Truck dealers, lenders, OEMs and buyers stand to benefit from the return and expansion of 100% bonus depreciation under the recently enacted One Big Beautiful Bill
Businesses can again claim 100% bonus depreciation on qualifying assets, such as heavy equipment and commercial trucks, placed in service after Jan 19. The legislation, signed by President Donald Trump on July 4, reverses the previously scheduled phase-out and lifts the rate to 100% from 40% for qualifying assets.
While the permanent increase in bonus depreciation opens the door for larger and more frequent truck purchases, the impact of the 2017 tax bill, signed during Trump’s first term, and the 2025 tax are different due to the environment during their implementation, Avery Vise, vice president of trucking at transportation research firm FTR, said during a July 10 FTR webinar.
“The 2017 tax bill and the 2025 tax bill are not created equal because the tax bill in 2017 was a new tax cut, and the real big dollar value of the one that just got enacted last week is keeping those from going away,” he said.
“This is more of preventing a downside than it is about creating an upside.” — Avery Vise, vice president of trucking FTR
In addition, under the 2025 tax bill, a new 100% bonus depreciation is available for qualified production property in the United States, including manufacturing assets, effective for property placed in service from 2025 through 2029. The new manufacturing bonus depreciation incentivizes immediate investment in machinery, equipment and manufacturing facilities for the next four years.

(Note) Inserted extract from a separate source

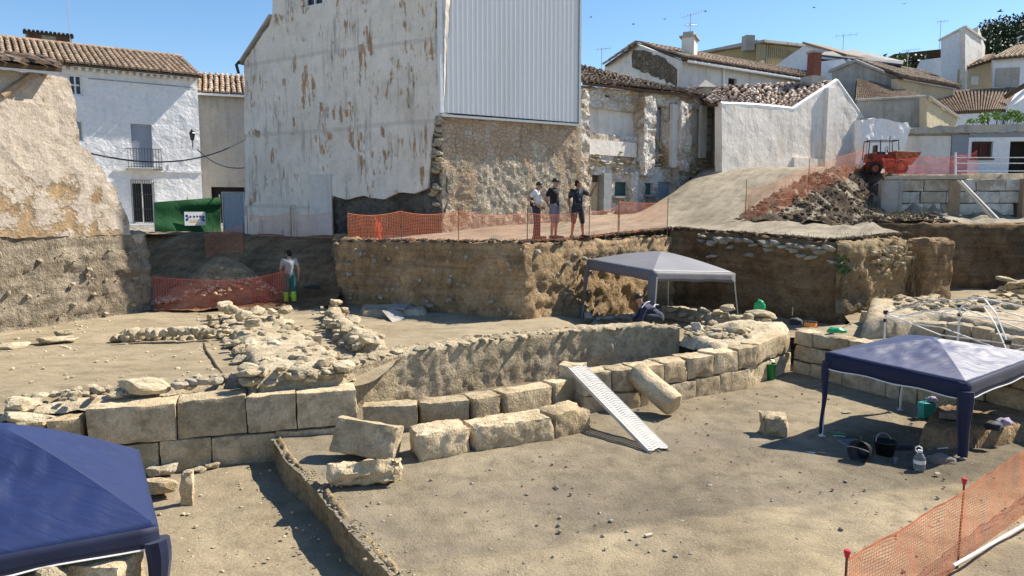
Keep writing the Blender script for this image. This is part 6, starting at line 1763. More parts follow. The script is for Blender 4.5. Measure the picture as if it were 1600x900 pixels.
# ================================================================== NETTING FENCES
def S(u, v, zf, d0=8, d1=45):
    """where a sight line meets a height field"""
    r = ray(u, v); prev = None
    n = 600
    for i in range(n + 1):
        d = lerp(d0, d1, i / n); t = d / r.y; p = Vector((r.x * t, d, CAMZ + r.z * t)); h = zf(p.x, p.y)
        if p.z <= h: return Vector((p.x, p.y, h))
    return p
def net_fence(label, path, heights, mat='net', posts=(), cx=.065, cz=.05, wd=.0075, sag=.10, wob=.05, post_h=1.15, post_m='rusty', cap=False, group='orange netting barriers', seed=1, category='barrier net', pr=.012):
    P = [Vector(p) for p in path]; acc = [0]
    for a, b in zip(P[:-1], P[1:]): acc.append(acc[-1] + Vector((b.x - a.x, b.y - a.y)).length)
    L = acc[-1]
    hs = heights if isinstance(heights, (list, tuple)) else [heights] * len(P)
    def at(s):
        for i in range(len(P) - 1):
            if s <= acc[i + 1] or i == len(P) - 2:
                f = (s - acc[i]) / max(1e-6, acc[i + 1] - acc[i]); q = P[i].lerp(P[i + 1], f)
                return q, lerp(hs[i], hs[i + 1], f) - sag * 4 * f * (1 - f), (P[i + 1] - P[i]).normalized()
    def pos(s, f):
        q, h, d = at(s); n = Vector((d.y, -d.x, 0)).normalized()
        w = wob * (noise.noise(Vector((s * 1.1, f * 1.5, seed))) + .5 * noise.noise(Vector((s * 3.3, f * 3, seed + 4))))
        q = q + n * w + d * (.025 * noise.noise(Vector((s * 2, f * 4, seed + 8))))
        return Vector((q.x, q.y, q.z + .02 + h * f))
    t = thing('netting_fence', label, category, tuple(P[0]), 0, group)
    nv = max(4, int(L / cx)); nh = max(3, int(max(hs) / cz)); vs = []; fs = []
    grid = [[pos(L * i / nv, j / nh) for j in range(nh + 1)] for i in range(nv + 1)]
    for i in range(nv + 1):
        d = at(L * i / nv)[2]; d = Vector((d.x, d.y, 0)).normalized() * wd * .5
        n0 = len(vs)
        for j in range(nh + 1): vs += [grid[i][j] - d, grid[i][j] + d]
        for j in range(nh): k = n0 + 2 * j; fs.append((k, k + 1, k + 3, k + 2))
    for j in range(nh + 1):
        w = wd * (.36 if 0 < j < nh else 1.0); n0 = len(vs)
        for i in range(nv + 1): vs += [grid[i][j] - Vector((0, 0, w)), grid[i][j] + Vector((0, 0, w))]
        for i in range(nv): k = n0 + 2 * i; fs.append((k, k + 2, k + 3, k + 1))
    fit(link('netting', mesh('netting', vs, fs, M[mat]), t), t)
    for k in posts:
        q = P[k]; B = MB()
        B.tube([q + Vector((0, 0, -.25)), q + Vector((.015, 0, post_h))], pr, 6)
        po = fit(B.build('post', M[post_m], t), t)
        if cap:
            C = MB(); C.lathe([(.0, -.01), (.020, -.01), (.022, .02), (.028, .025), (.029, .045), (.024, .054), (0, .056)], (0, 0, 0), 10)
            c = C.build('cap', M['red_cap'], po); c.location = q + Vector((.015, 0, post_h - .03))
    return t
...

Other trucking issues remain
Although bonus depreciation may offer some support, it is unlikely to reverse current trends on its own due to tariffs and other pressures, Vise said. The reduction in truck orders is likely to continue despite the 60% increase in bonus depreciation in 2025.

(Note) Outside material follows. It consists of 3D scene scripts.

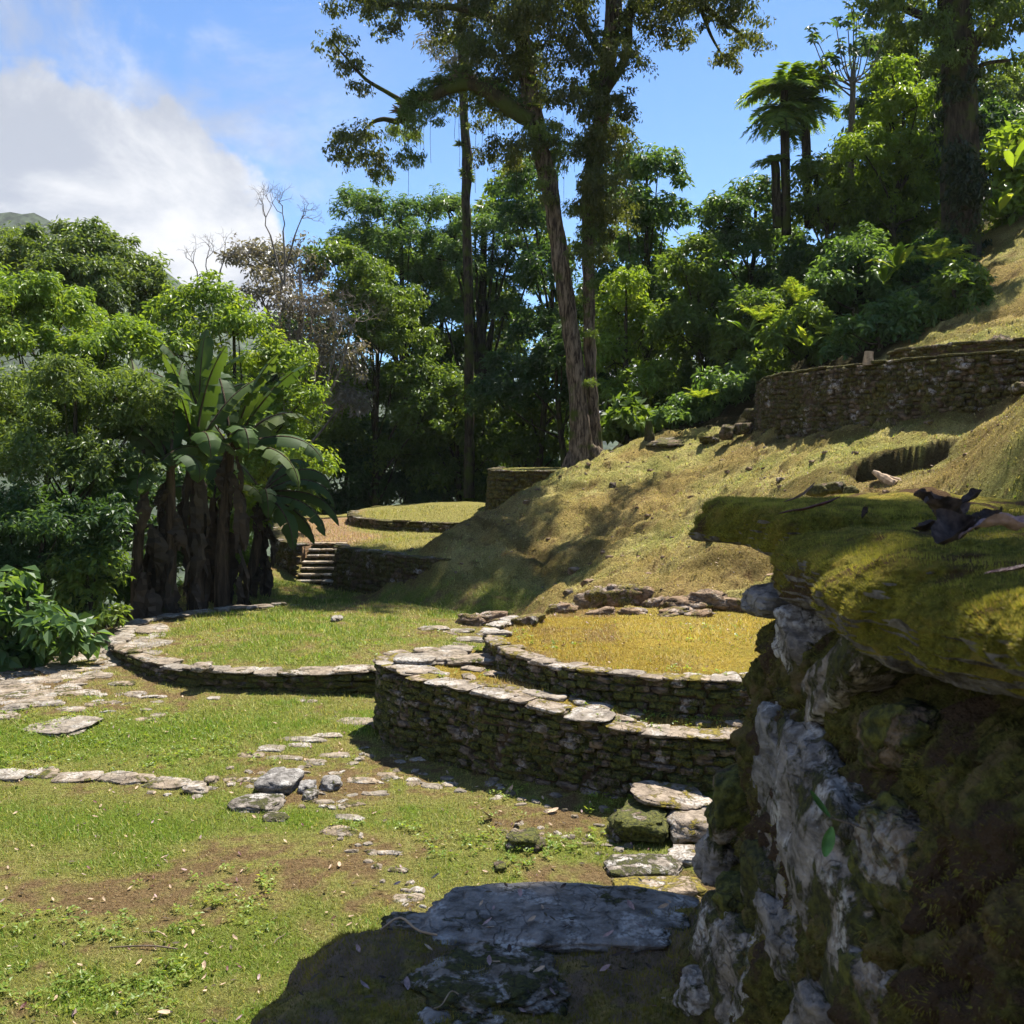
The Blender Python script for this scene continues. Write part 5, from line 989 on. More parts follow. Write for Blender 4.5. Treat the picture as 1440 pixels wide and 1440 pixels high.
def fern(label, u, v, Y, Lp, n, seed, mat='leaf_lime', e0=.6, spread=2 * math.pi, a0=0):
    r = np.random.default_rng(seed); root = thing('fern', label, 'fern', 'ferns at the foot of the hillside'); c = P(u, v, Y)
    for k in range(n):
        a = a0 + spread * (k + r.random() * .5) / n; e = e0 + r.uniform(-.25, .3); (V, F), _ = frond(c, (math.cos(a) * math.cos(e), math.sin(a) * math.cos(e), math.sin(e)), Lp / 1440 * Y * r.uniform(.8, 1.2), r, 20, .2, r.uniform(.25, .45), .03)
        leaves_obj('frond', [(V, F, .4 + .6 * r.random(len(F)))], M[mat], root)
fern('yellow-green fern with upright sunlit frond above the upper wall', 1122, 425, 27.5, 52, 7, 1, e0=1.0)
fern('big fern lit from behind, left of the upright one', 1068, 450, 27.5, 46, 9, 2)
fern('fern arching over the dark bush beside the ivy-clad trunk', 1320, 365, 26, 60, 9, 3, 'leaf_mid', .5)
fern('small fern on the ridge beside the pale bush', 985, 560, 27.5, 34, 9, 4)
fern('fern half hidden in the low bush above the wall end', 1165, 470, 26.5, 36, 8, 5, 'leaf_mid')
# ---- cecropia
def star(c, n_, R_, r, lobes=8):
    Vs = []; a0 = r.random() * 6; N = unit(np.array([n_]))[0]; x = unit(np.cross(N, [0.3, .9, .1])[None])[0]; y = np.cross(N, x)
    a = a0 + np.arange(lobes) * 2 * np.pi / lobes * .9; D = np.cos(a)[:, None] * x + np.sin(a)[:, None] * y - N * .25; return leaf_geo(np.repeat(c[None], lobes, 0), np.repeat(N[None], lobes, 0), D, np.full(lobes, R_), np.full(lobes, R_ * .42), .1, .2)
ce = thing('cecropia_tree', 'slim pale tree with star-shaped leaves against the sky right of the palms', 'tree')
rc = np.random.default_rng(8); cpz = []; sts = []
cpz.append(ptube([(1197, 340), (1197, 200), (1199, 140), (1200, 100)], [5, 4.5, 4, 3.5], 35, 8, .1, 5, 1))
for tip in [(1140, 48), (1150, 58), (1165, 70), (1178, 90), (1192, 30), (1205, 20), (1175, 30), (1215, 45), (1225, 60), (1235, 80), (1185, 60), (1210, 70), (1160, 90), (1245, 50), (1200, 5), (1168, 105), (1238, 105)]:
    j = (1199 + rc.normal() * 2, 105 + rc.random() * 30); cpz.append(ptube([j, ((j[0] * .45 + tip[0] * .55), (j[1] * .6 + tip[1] * .4) + 6), (tip[0], tip[1])], [1.3, .9, .6], 35 + rc.normal() * .3, 5, 0, 4))
    for _ in range(4): sts.append(star(P(tip[0] + rc.normal() * 7, tip[1] + rc.normal() * 5, 35 + rc.normal() * .3), (rc.normal() * .5, -.6 + rc.normal() * .4, .8), 10 / 1440 * 35, rc))
V, F = cat_mesh(cpz); link('trunk', mesh_np('trunk', V, F, M['bark_pale']), ce); V, F = cat_mesh(sts); leaves_obj('crown', [(V, F, rc.random(len(F)))], M['leaf_dark'], ce)
# ---- ivy-clad trunk at the right
iv = thing('ivy_tree', 'thick ivy-clad dark trunk near the right edge, top out of the picture', 'tree')
V, F = ptube([(1352, 430), (1350, 330), (1350, 240), (1352, 150), (1348, 80), (1342, 0), (1338, -100)], [30, 26, 24, 23, 22, 20, 17], 30, 16, .2, 8, 5); link('trunk', mesh_np('trunk', V, F, M['bark_dark']), iv)
for k, (pts, rr) in enumerate([([(1350, 90), (1380, 50), (1410, 20), (1450, -10)], [9, 7, 6, 4]), ([(1345, 70), (1310, 30), (1270, 10), (1230, -20)], [8, 6, 5, 3]), ([(1345, 20), (1370, -30), (1400, -70)], [8, 6, 4]), ([(1345, 60), (1330, 10), (1310, -50)], [7, 6, 4]), ([(1352, 110), (1385, 90), (1420, 85)], [5, 3, 2])]):
    V, F = ptube(pts, rr, 30, 7, .2, 5, k); link('branch', mesh_np('branch', V, F, M['bark_dark']), iv)
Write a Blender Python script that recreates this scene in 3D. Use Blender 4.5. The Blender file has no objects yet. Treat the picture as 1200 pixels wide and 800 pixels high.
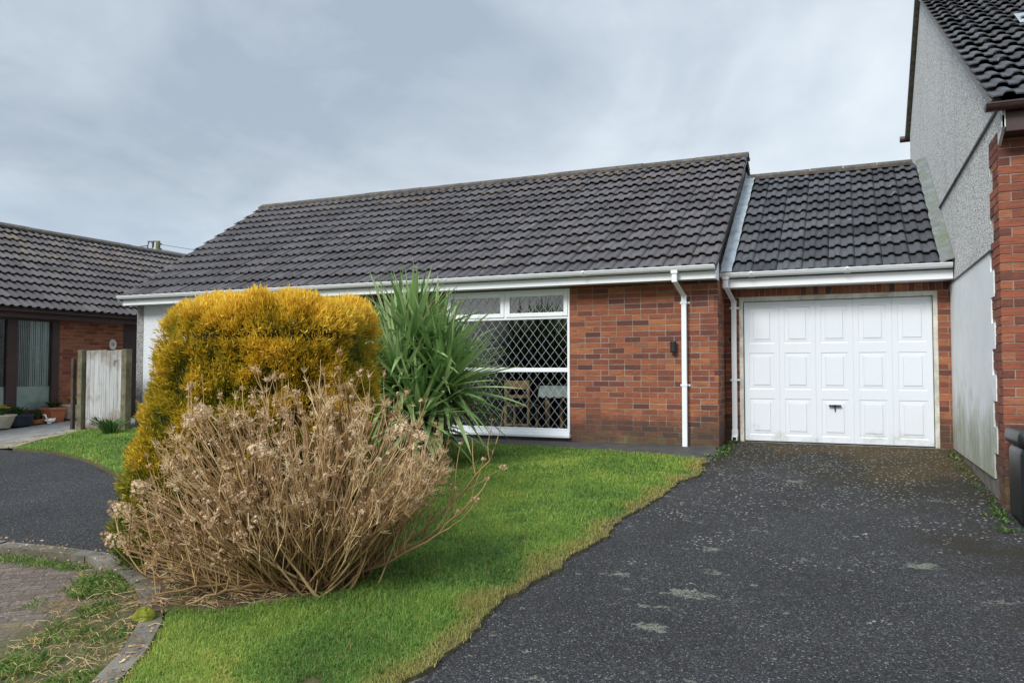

“If anything, this reducing of orders, which presumably will continue at least through the fall or into the fall because of the nature of when orders come in and when they get built, is going to be some factor keeping trucking in check as we go forward,” he said. “Frankly, none of that’s going to matter unless we have more freight. That’s the bottom line is that we have to have more freight.”
Freight activity remains down year over year, with overall spot truck posts falling 22.4% YoY in June, according to Beaverton, Ore.-based software company DAT Freight & Analytics, which tracks freight and spot rates. Still, flatbed spot rates improved 1.6% YoY and van spot rates were up 0.5% YoY in June, indicating positivity for the larger carriers, Vise said.
“The larger carriers have more or less brought their capacity back in line with where the market is,” he said. “But we still have this big overhang of a large number of very small carriers operating, of course, mostly for brokers.”